In practical terms, that probably means SWTOR’s long‑term trajectory looks like this.

It continues as a mid‑scale MMO with slow but steady updates, the occasional new story beat, and quality‑of‑life work to modernize aging systems. Its population ebbs and flows with content drops and Star Wars media cycles. It remains a comfortable home for players who like the fantasy of living in the Old Republic era with friends and alts.

What it almost certainly will not become is the KOTOR Online that Ohlen imagined. Turning it into a pure narrative platform would require risks and investment that EA has already signaled it does not want to take.

There is a certain melancholy in that realization, but it also clarifies SWTOR’s value. Instead of waiting for it to evolve into something it is not, both players and developers can treat it as what it already is: a uniquely rich archive of Star Wars stories that can coexist alongside newer, more focused RPGs like Fate of the Old Republic.

The Old Republic’s Legacy, With Or Without The Reboot

BioWare’s canceled plan to reboot SWTOR into a KOTOR‑style RPG sits at the intersection of two realities. One is creative, driven by designers who see the potential in reshaping an MMO into a narrative playground. The other is corporate, driven by boards that remember nine‑figure budgets and insist on predictable returns.

For Star Wars RPG fans, The New Republic is likely destined to live as a “what if” scenario, a reminder that the people who built KOTOR did try to recapture that magic on a larger scale, and got further than anyone realized before being stopped.

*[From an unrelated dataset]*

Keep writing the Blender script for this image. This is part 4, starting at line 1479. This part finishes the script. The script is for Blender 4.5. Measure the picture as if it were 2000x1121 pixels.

SWTOR, meanwhile, keeps quietly orbiting in the background, sustained by a dedicated community and an enormous backlog of stories. It may never become KOTOR Online, but it also does not have to disappear for a new generation of Old Republic games to emerge. Instead, it stands as a living museum of a particular era of BioWare design, one that might yet inform how future studios blend authored storytelling with online worlds even if The New Republic itself never left the drawing board.